OBJECTIVE -> Reproduce the material word for word; the images stay out.

───

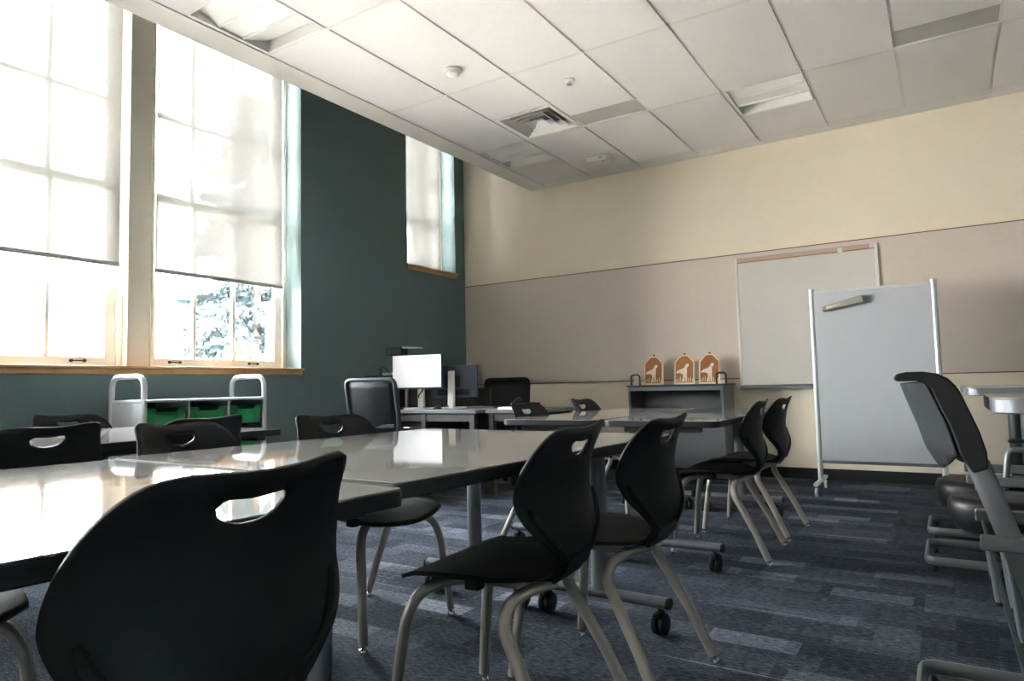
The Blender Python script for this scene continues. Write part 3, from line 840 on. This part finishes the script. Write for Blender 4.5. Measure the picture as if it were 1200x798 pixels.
def plaque(x, label, w=0.20):
    y, z, lean = 6.70, 0.9072, math.radians(8)
    t = thing('wooden_plaque', label, 'plaque', (x, y, z), 0, 'rust brown plaques on the rack')
    t.rotation_euler = (-lean, 0, 0)
    f = lambda u, v, q: (u, q, v)
    obj('board', prism(B(), plaque_outline(w, 0.30, 0.075, w*0.45), 0.0, 0.014, f), M['paleframe'], t, bevel=0.002)
    a = [(u*0.86, 0.016+v*0.90) for u, v in plaque_outline(w, 0.30, 0.075, w*0.45)]
    obj('painted_face', prism(B(), a, -0.0015, 0.001, f), M['rust'], t)
    obj('bird_figure', prism(B(), [(u*w/0.20*0.92+0.002, v*0.84+0.02) for u, v in FIG], -0.0028, 0.0, f), M['figwhite'], t)
    bm = B()
    for k in range(9):
        bx = -w*0.40 + k*w*0.1; hh = 0.02 + 0.035*((k*7) % 5)/5
        prism(bm, [(bx-0.003, 0.022), (bx+0.003, 0.022), (bx+0.006, 0.022+hh), (bx+0.001, 0.022+hh+0.008), (bx-0.002, 0.022+hh*0.6)], -0.0026, 0.0, f)
    obj('painted_grass', bm, M['figwhite'], t)
    bm = B(); lathe(bm, [(0.004, 0.0), (0.011, 0.004), (0.011, 0.012), (0.006, 0.018), (0, 0.019)], 12, (0, 0.007, 0.298))
    obj('hanger', bm, M['rackdark'], t, smooth=True)
plaque(-2.565, 'rust brown wooden plaque with a white bird figure, leftmost of three', 0.205)
plaque(-2.238, 'rust brown wooden plaque with a white bird figure, middle of three', 0.21)
plaque(-1.985, 'rust brown wooden plaque with a white bird figure, rightmost beside the rack handle', 0.21)
t = thing('sign_card', 'small white printed card standing by the left rack handle', 'sign', (-2.722, 6.66, 0.9065))
obj('sheet', prism(B(), [(-0.034, 0), (0.034, 0), (0.034, 0.095), (-0.034, 0.095)], 0, 0.004, lambda u, v, q: (u, q + v*0.12, v)), M['paper'], t)
bm = B()
for k in range(6): box(bm, -0.026, 0.026 - 0.012*(k % 3), 0, 0.002, 0.012+k*0.013, 0.016+k*0.013)
o = obj('printed_lines', bm, M['ink'], t); o.location = (0, -0.0005, 0); o.rotation_euler = (-math.atan(0.12), 0, 0)

# ------------------------------------------------------------------ whiteboards
t = thing('wall_whiteboard', 'white marker board fixed to the back wall with a tan top rail', 'whiteboard', (-1.10, YB-0.004, 0))
w2 = 0.618
obj('panel', bxo(-w2, w2, -0.02, -0.004, 0.885, 2.10), M['wboard'], t)
bm = B()
for s in (-1, 1): box(bm, s*w2-0.012, s*w2+0.012, -0.026, 0, 0.88, 2.145)
obj('side_trim', bm, M['whitepaint'], t, bevel=0.003)
obj('tack_rail', bxo(-w2+0.012, w2-0.012, -0.026, 0, 2.10, 2.142), M['tackrail'], t, bevel=0.003)
obj('rail_lip', bxo(-w2+0.012, w2-0.012, -0.030, -0.004, 2.094, 2.101), M['rust'], t)
obj('marker_tray', prism(B(), [(0, 0.885), (-0.075, 0.865), (-0.08, 0.845), (-0.02, 0.842), (0, 0.842)], -w2, w2, lambda u, v, q: (q, u, v)), M['post'], t, bevel=0.003)
bm = B(); box(bm, -0.02, 0.02, -0.034, -0.026, 2.085, 2.13); box(bm, -0.008, 0.008, -0.045, -0.034, 2.075, 2.095)
o = obj('map_clip', bm, M['silver'], t); o.location = (0.325, 0, 0)
bm = B(); box(bm, -0.02, 0.02, -0.034, -0.026, 2.10, 2.145); o = obj('map_clip', bm, M['silver'], t); o.location = (w2-0.03, 0, 0)

def mobile_board():
    t = thing('mobile_whiteboard', 'rolling whiteboard with round silver posts in front of the wall board', 'whiteboard', (-0.49, 6.12, 0), math.radians(0.5))
    h = 0.435
    obj('panel', bxo(-h+0.015, h-0.015, -0.012, 0.012, 0.262, 1.632), M['wboard2'], t)
    for s in (-1, 1):
        p = obj('post', tube(B(), [(s*h, 0, 0.105), (s*h, 0, 1.665)], 0.021, 16), M['silver'], t, smooth=True)
        obj('post_cap', lathe(B(), [(0.0225, 1.655), (0.0225, 1.672), (0.015, 1.68), (0, 1.681)], 16, (s*h, 0, 0)), M['silver'], p, smooth=True)
    obj('top_rail', bxo(-h+0.018, h-0.018, -0.016, 0.016, 1.632, 1.656), M['silver'], t, bevel=0.004)
    obj('bottom_rail', bxo(-h+0.018, h-0.018, -0.016, 0.016, 0.238, 0.262), M['post'], t, bevel=0.004)
    for s in (-1, 1):
        f = obj('foot', tube(B(), [(s*h, -0.27, 0.095), (s*h, 0.27, 0.095)], 0.017, 12, rx=0.02), M['silver'], t, smooth=True)
        for e in (-1, 1):
            bm = B(); lathe(bm, [(0, -0.011), (0.026, -0.011), (0.034, -0.008), (0.034, 0.008), (0.026, 0.011), (0, 0.011)], 18, (s*h, e*0.255, 0.034), 'x')
            c = obj('caster', bm, M['silver'], t, smooth=True)
            obj('hub', lathe(B(), [(0, -0.014), (0.02, -0.014), (0.02, 0.014), (0, 0.014)], 14, (s*h, e*0.255, 0.034), 'x'), M['dkplastic'], c)
    return t
mobile_board()
t = thing('board_eraser', 'silver grey eraser stuck at a slant on the rolling whiteboard', 'eraser', (-0.69, 6.105, 1.53))
t.rotation_euler = (0, -math.radians(11), 0)
bm = B(); prism(bm, [(-0.155, -0.022), (0.155, -0.026), (0.155, 0.034), (-0.02, 0.026), (-0.155, 0.018)], -0.055, -0.002, lambda u, v, q: (u, q, v))
obj('grip', bm, M['leg'], t, bevel=0.008)
bm = B(); prism(bm, [(-0.12, -0.012), (0.0, 0.004), (-0.12, 0.006)], -0.058, -0.053, lambda u, v, q: (u, q, v)); obj('shiny_inlay', bm, M['chrome'], t)

# ------------------------------------------------------------------ computer corner
def desk(name, x0, x1, y0, y1, label, legs):
    zt = 0.728
    t = thing(name, label, 'desk', ((x0+x1)/2, (y0+y1)/2, 0), 0, 'computer desks')
    hx, hy = (x1-x0)/2, (y1-y0)/2
    obj('desktop', bxo(-hx, hx, -hy, hy, zt-0.03, zt), M['desk'], t, bevel=0.004)
    obj('apron', bxo(-hx+0.03, hx-0.03, -hy+0.02, -hy+0.04, zt-0.10, zt-0.031), M['deskdark'], t)
    for sx in legs:
        for sy in (-1, 1):
            cx, cy = sx-(x0+x1)/2, sy*(hy-0.035)
            obj('leg', bxo(cx-0.025, cx+0.025, cy-0.025, cy+0.025, 0.0, zt-0.031), M['deskleg'], t, bevel=0.004)
    obj('modesty_panel', bxo(-hx+0.05, hx-0.05, hy-0.03, hy-0.015, 0.25, zt-0.031), M['deskdark'], t)
    return t
desk('computer_desk', -4.93, -3.40, 4.72, 5.42, 'grey computer desk by the teal wall carrying two monitors', (-4.88, -3.99, -3.45))
desk('side_desk', -3.36, -2.83, 4.80, 5.45, 'dark side desk joined to the right of the computer desk', (-3.31, -2.88))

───

FULL SOLUTION ->
The Blender Python script for this scene continues. Write part 3, from line 840 on. This part finishes the script. Write for Blender 4.5. Measure the picture as if it were 1200x798 pixels.
def plaque(x, label, w=0.20):
    y, z, lean = 6.70, 0.9072, math.radians(8)
    t = thing('wooden_plaque', label, 'plaque', (x, y, z), 0, 'rust brown plaques on the rack')
    t.rotation_euler = (-lean, 0, 0)
    f = lambda u, v, q: (u, q, v)
    obj('board', prism(B(), plaque_outline(w, 0.30, 0.075, w*0.45), 0.0, 0.014, f), M['paleframe'], t, bevel=0.002)
    a = [(u*0.86, 0.016+v*0.90) for u, v in plaque_outline(w, 0.30, 0.075, w*0.45)]
    obj('painted_face', prism(B(), a, -0.0015, 0.001, f), M['rust'], t)
    obj('bird_figure', prism(B(), [(u*w/0.20*0.92+0.002, v*0.84+0.02) for u, v in FIG], -0.0028, 0.0, f), M['figwhite'], t)
    bm = B()
    for k in range(9):
        bx = -w*0.40 + k*w*0.1; hh = 0.02 + 0.035*((k*7) % 5)/5
        prism(bm, [(bx-0.003, 0.022), (bx+0.003, 0.022), (bx+0.006, 0.022+hh), (bx+0.001, 0.022+hh+0.008), (bx-0.002, 0.022+hh*0.6)], -0.0026, 0.0, f)
    obj('painted_grass', bm, M['figwhite'], t)
    bm = B(); lathe(bm, [(0.004, 0.0), (0.011, 0.004), (0.011, 0.012), (0.006, 0.018), (0, 0.019)], 12, (0, 0.007, 0.298))
    obj('hanger', bm, M['rackdark'], t, smooth=True)
plaque(-2.565, 'rust brown wooden plaque with a white bird figure, leftmost of three', 0.205)
plaque(-2.238, 'rust brown wooden plaque with a white bird figure, middle of three', 0.21)
plaque(-1.985, 'rust brown wooden plaque with a white bird figure, rightmost beside the rack handle', 0.21)
t = thing('sign_card', 'small white printed card standing by the left rack handle', 'sign', (-2.722, 6.66, 0.9065))
obj('sheet', prism(B(), [(-0.034, 0), (0.034, 0), (0.034, 0.095), (-0.034, 0.095)], 0, 0.004, lambda u, v, q: (u, q + v*0.12, v)), M['paper'], t)
bm = B()
for k in range(6): box(bm, -0.026, 0.026 - 0.012*(k % 3), 0, 0.002, 0.012+k*0.013, 0.016+k*0.013)
o = obj('printed_lines', bm, M['ink'], t); o.location = (0, -0.0005, 0); o.rotation_euler = (-math.atan(0.12), 0, 0)

# ------------------------------------------------------------------ whiteboards
t = thing('wall_whiteboard', 'white marker board fixed to the back wall with a tan top rail', 'whiteboard', (-1.10, YB-0.004, 0))
w2 = 0.618
obj('panel', bxo(-w2, w2, -0.02, -0.004, 0.885, 2.10), M['wboard'], t)
bm = B()
for s in (-1, 1): box(bm, s*w2-0.012, s*w2+0.012, -0.026, 0, 0.88, 2.145)
obj('side_trim', bm, M['whitepaint'], t, bevel=0.003)
obj('tack_rail', bxo(-w2+0.012, w2-0.012, -0.026, 0, 2.10, 2.142), M['tackrail'], t, bevel=0.003)
obj('rail_lip', bxo(-w2+0.012, w2-0.012, -0.030, -0.004, 2.094, 2.101), M['rust'], t)
obj('marker_tray', prism(B(), [(0, 0.885), (-0.075, 0.865), (-0.08, 0.845), (-0.02, 0.842), (0, 0.842)], -w2, w2, lambda u, v, q: (q, u, v)), M['post'], t, bevel=0.003)
bm = B(); box(bm, -0.02, 0.02, -0.034, -0.026, 2.085, 2.13); box(bm, -0.008, 0.008, -0.045, -0.034, 2.075, 2.095)
o = obj('map_clip', bm, M['silver'], t); o.location = (0.325, 0, 0)
bm = B(); box(bm, -0.02, 0.02, -0.034, -0.026, 2.10, 2.145); o = obj('map_clip', bm, M['silver'], t); o.location = (w2-0.03, 0, 0)

def mobile_board():
    t = thing('mobile_whiteboard', 'rolling whiteboard with round silver posts in front of the wall board', 'whiteboard', (-0.49, 6.12, 0), math.radians(0.5))
    h = 0.435
    obj('panel', bxo(-h+0.015, h-0.015, -0.012, 0.012, 0.262, 1.632), M['wboard2'], t)
    for s in (-1, 1):
        p = obj('post', tube(B(), [(s*h, 0, 0.105), (s*h, 0, 1.665)], 0.021, 16), M['silver'], t, smooth=True)
        obj('post_cap', lathe(B(), [(0.0225, 1.655), (0.0225, 1.672), (0.015, 1.68), (0, 1.681)], 16, (s*h, 0, 0)), M['silver'], p, smooth=True)
    obj('top_rail', bxo(-h+0.018, h-0.018, -0.016, 0.016, 1.632, 1.656), M['silver'], t, bevel=0.004)
    obj('bottom_rail', bxo(-h+0.018, h-0.018, -0.016, 0.016, 0.238, 0.262), M['post'], t, bevel=0.004)
    for s in (-1, 1):
        f = obj('foot', tube(B(), [(s*h, -0.27, 0.095), (s*h, 0.27, 0.095)], 0.017, 12, rx=0.02), M['silver'], t, smooth=True)
        for e in (-1, 1):
            bm = B(); lathe(bm, [(0, -0.011), (0.026, -0.011), (0.034, -0.008), (0.034, 0.008), (0.026, 0.011), (0, 0.011)], 18, (s*h, e*0.255, 0.034), 'x')
            c = obj('caster', bm, M['silver'], t, smooth=True)
            obj('hub', lathe(B(), [(0, -0.014), (0.02, -0.014), (0.02, 0.014), (0, 0.014)], 14, (s*h, e*0.255, 0.034), 'x'), M['dkplastic'], c)
    return t
mobile_board()
t = thing('board_eraser', 'silver grey eraser stuck at a slant on the rolling whiteboard', 'eraser', (-0.69, 6.105, 1.53))
t.rotation_euler = (0, -math.radians(11), 0)
bm = B(); prism(bm, [(-0.155, -0.022), (0.155, -0.026), (0.155, 0.034), (-0.02, 0.026), (-0.155, 0.018)], -0.055, -0.002, lambda u, v, q: (u, q, v))
obj('grip', bm, M['leg'], t, bevel=0.008)
bm = B(); prism(bm, [(-0.12, -0.012), (0.0, 0.004), (-0.12, 0.006)], -0.058, -0.053, lambda u, v, q: (u, q, v)); obj('shiny_inlay', bm, M['chrome'], t)

# ------------------------------------------------------------------ computer corner
def desk(name, x0, x1, y0, y1, label, legs):
    zt = 0.728
    t = thing(name, label, 'desk', ((x0+x1)/2, (y0+y1)/2, 0), 0, 'computer desks')
    hx, hy = (x1-x0)/2, (y1-y0)/2
    obj('desktop', bxo(-hx, hx, -hy, hy, zt-0.03, zt), M['desk'], t, bevel=0.004)
    obj('apron', bxo(-hx+0.03, hx-0.03, -hy+0.02, -hy+0.04, zt-0.10, zt-0.031), M['deskdark'], t)
    for sx in legs:
        for sy in (-1, 1):
            cx, cy = sx-(x0+x1)/2, sy*(hy-0.035)
            obj('leg', bxo(cx-0.025, cx+0.025, cy-0.025, cy+0.025, 0.0, zt-0.031), M['deskleg'], t, bevel=0.004)
    obj('modesty_panel', bxo(-hx+0.05, hx-0.05, hy-0.03, hy-0.015, 0.25, zt-0.031), M['deskdark'], t)
    return t
desk('computer_desk', -4.93, -3.40, 4.72, 5.42, 'grey computer desk by the teal wall carrying two monitors', (-4.88, -3.99, -3.45))
desk('side_desk', -3.36, -2.83, 4.80, 5.45, 'dark side desk joined to the right of the computer desk', (-3.31, -2.88))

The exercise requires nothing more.